Since I posted this entry yesterday, Google has taken down the exact number of claimed coverage. Conveniently, however, Google caches its own homepage so I was able to retrieve a screen shot that way. Here it is.

On a different note, check out there homepage today for a cute birthday logo. (I almost never go to the homepage since I use it from the toolbar. Today the logo is not copied on search results pages so I would’ve missed it had I not been checking for their coverage estimate.)

16

joeblow 09.27.05 at 11:15 am

Reportedly, if you search for “http” you get all the pages, sorted
into Page Rank order.

17

Jeff R. 09.27.05 at 11:18 am

I did a search on ‘the’ and got the same number as the original post (9,160,000,000.)

Interestingly, the top three hits for ‘the’, in order, are The Onion, the White House, and The Weather Channel.

18

Tombstone 09.27.05 at 11:25 am

Although I’ve been a long time Google fan, I’ve recently begun using Yahoo search again – with great success.
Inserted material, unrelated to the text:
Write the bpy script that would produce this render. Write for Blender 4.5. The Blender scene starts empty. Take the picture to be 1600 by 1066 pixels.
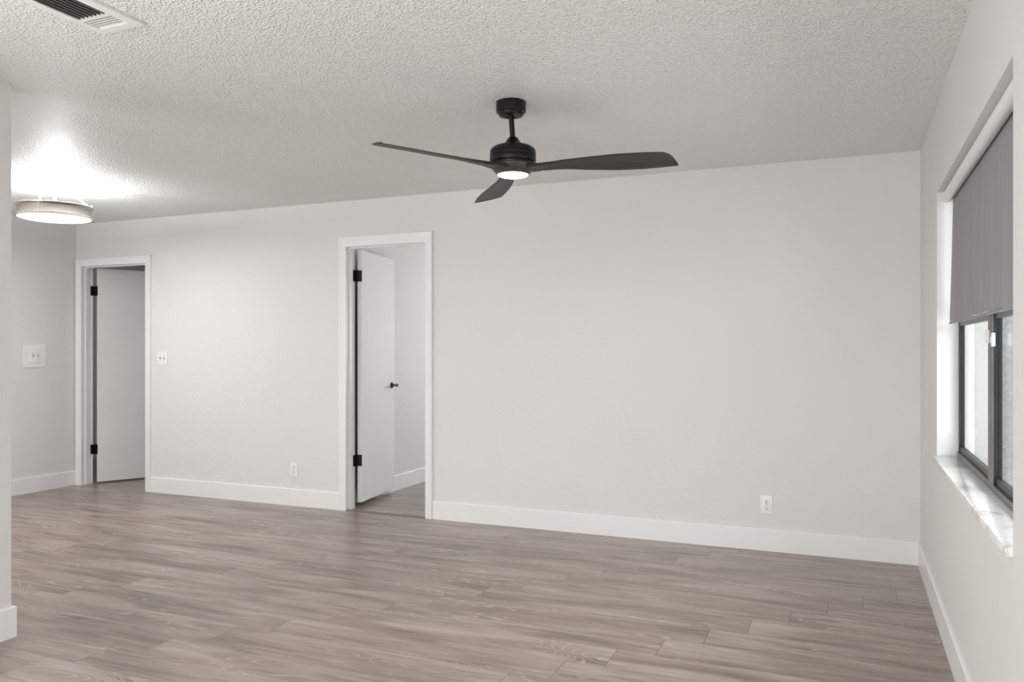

I’ve found that Yahoo is crawling sites extensively. When looking for specific long phrases, coding examples, error discussions, and other detailed search strings, Yahoo is coming up as the winner.

19

Bro. Bartleby 09.27.05 at 2:07 pm

“tits” scores 57,900,000. Now what does that tell us about humans? Or I should say, what does it tell us about males?

20

Anthony 09.27.05 at 6:22 pm

Bro. Bartleby, I’m not sure what searching for tits tells you about men.

21

Bro. Bartleby 09.28.05 at 4:41 pm

Bro. Anthony, it tells us that even though long ago we each were weaned from said glands, we still have the desire to return to the comfort that said glands provided upon our entry into the world. The birth trauma was quickly forgotten when warmth and tenderness and milk comforted us, and so too in this often traumatic world, we still find comfort with mere photographs of the said glands. So to find over 57 million websites devoted to tits, I take comfort in our collective honor of the remembrance of that very first suck.